» Description of the task
Repeat exactly the lines from the start of the material below up to and including the "from math import" line.

== Recorded data ==

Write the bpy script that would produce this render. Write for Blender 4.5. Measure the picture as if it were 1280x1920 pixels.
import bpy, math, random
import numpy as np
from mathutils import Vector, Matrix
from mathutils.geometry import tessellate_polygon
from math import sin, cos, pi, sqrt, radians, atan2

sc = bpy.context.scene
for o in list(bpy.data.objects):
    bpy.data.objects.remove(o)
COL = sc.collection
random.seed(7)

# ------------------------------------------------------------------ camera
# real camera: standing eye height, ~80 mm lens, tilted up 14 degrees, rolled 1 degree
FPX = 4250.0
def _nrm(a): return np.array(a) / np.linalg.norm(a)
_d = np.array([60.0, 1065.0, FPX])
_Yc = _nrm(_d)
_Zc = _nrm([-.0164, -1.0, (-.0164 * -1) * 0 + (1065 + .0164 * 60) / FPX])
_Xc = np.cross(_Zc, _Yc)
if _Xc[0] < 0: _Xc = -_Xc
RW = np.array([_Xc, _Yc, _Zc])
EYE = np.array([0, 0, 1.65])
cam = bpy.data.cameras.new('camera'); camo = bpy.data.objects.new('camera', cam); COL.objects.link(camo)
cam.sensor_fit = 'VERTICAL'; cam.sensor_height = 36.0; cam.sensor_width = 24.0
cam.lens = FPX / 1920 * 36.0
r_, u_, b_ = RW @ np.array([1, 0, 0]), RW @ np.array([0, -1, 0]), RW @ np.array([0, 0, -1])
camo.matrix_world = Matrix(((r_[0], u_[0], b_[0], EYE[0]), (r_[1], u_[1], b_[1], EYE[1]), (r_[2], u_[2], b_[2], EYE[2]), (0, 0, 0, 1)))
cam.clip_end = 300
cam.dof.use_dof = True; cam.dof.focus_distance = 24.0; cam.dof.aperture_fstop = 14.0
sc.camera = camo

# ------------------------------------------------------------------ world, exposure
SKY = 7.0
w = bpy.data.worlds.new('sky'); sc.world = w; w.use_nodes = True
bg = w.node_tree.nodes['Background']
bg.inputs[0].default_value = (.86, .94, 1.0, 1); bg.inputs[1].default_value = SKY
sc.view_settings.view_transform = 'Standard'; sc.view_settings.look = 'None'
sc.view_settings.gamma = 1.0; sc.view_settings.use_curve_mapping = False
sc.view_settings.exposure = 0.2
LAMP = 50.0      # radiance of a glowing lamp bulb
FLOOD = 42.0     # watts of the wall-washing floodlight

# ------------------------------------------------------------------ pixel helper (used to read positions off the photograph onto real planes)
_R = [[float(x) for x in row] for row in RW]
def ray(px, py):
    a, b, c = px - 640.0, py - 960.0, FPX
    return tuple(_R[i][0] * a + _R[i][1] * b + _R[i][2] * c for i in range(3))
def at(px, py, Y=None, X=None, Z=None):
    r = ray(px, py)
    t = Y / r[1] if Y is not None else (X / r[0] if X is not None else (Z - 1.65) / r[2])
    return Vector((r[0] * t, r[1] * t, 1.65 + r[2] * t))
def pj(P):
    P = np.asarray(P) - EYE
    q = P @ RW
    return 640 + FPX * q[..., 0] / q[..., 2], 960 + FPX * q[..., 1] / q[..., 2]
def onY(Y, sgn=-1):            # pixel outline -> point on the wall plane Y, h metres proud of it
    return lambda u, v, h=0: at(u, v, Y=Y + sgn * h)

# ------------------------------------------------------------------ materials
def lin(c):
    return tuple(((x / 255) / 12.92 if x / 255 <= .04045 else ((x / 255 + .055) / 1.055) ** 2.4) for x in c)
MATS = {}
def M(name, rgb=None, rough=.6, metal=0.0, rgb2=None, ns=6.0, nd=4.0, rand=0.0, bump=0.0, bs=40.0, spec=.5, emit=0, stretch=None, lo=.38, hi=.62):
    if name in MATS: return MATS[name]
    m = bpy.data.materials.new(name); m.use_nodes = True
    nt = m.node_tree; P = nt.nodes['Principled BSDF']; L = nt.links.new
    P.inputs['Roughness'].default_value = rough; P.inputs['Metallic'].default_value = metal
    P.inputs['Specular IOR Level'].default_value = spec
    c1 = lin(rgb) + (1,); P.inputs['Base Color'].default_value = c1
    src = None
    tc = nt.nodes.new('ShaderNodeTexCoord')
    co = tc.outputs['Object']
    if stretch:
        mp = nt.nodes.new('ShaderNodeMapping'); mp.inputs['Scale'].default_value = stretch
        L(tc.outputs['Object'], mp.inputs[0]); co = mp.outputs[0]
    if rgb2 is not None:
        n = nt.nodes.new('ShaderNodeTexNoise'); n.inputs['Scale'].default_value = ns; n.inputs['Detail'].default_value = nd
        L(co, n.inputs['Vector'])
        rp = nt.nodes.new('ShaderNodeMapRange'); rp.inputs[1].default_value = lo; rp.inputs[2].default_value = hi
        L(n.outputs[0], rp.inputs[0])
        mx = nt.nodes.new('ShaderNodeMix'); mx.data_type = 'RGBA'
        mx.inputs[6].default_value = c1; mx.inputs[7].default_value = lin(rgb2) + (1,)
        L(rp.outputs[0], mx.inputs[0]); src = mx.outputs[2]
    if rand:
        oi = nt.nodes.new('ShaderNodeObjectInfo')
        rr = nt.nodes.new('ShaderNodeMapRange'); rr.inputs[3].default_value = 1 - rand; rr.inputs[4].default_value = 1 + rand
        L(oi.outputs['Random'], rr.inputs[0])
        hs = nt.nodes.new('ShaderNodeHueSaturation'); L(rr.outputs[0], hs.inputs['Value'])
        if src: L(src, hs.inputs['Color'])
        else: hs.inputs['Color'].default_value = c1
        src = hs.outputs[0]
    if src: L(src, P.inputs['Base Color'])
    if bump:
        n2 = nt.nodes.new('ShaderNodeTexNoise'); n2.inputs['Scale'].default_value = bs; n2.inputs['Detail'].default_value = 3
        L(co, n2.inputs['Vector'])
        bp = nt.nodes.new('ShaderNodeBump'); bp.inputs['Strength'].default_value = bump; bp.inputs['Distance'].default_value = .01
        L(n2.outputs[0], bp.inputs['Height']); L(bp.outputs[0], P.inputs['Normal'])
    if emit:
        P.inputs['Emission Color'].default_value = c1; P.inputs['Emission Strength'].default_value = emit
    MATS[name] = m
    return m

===

» Task output
Write the bpy script that would produce this render. Write for Blender 4.5. Measure the picture as if it were 1280x1920 pixels.
import bpy, math, random
import numpy as np
from mathutils import Vector, Matrix
from mathutils.geometry import tessellate_polygon
from math import sin, cos, pi, sqrt, radians, atan2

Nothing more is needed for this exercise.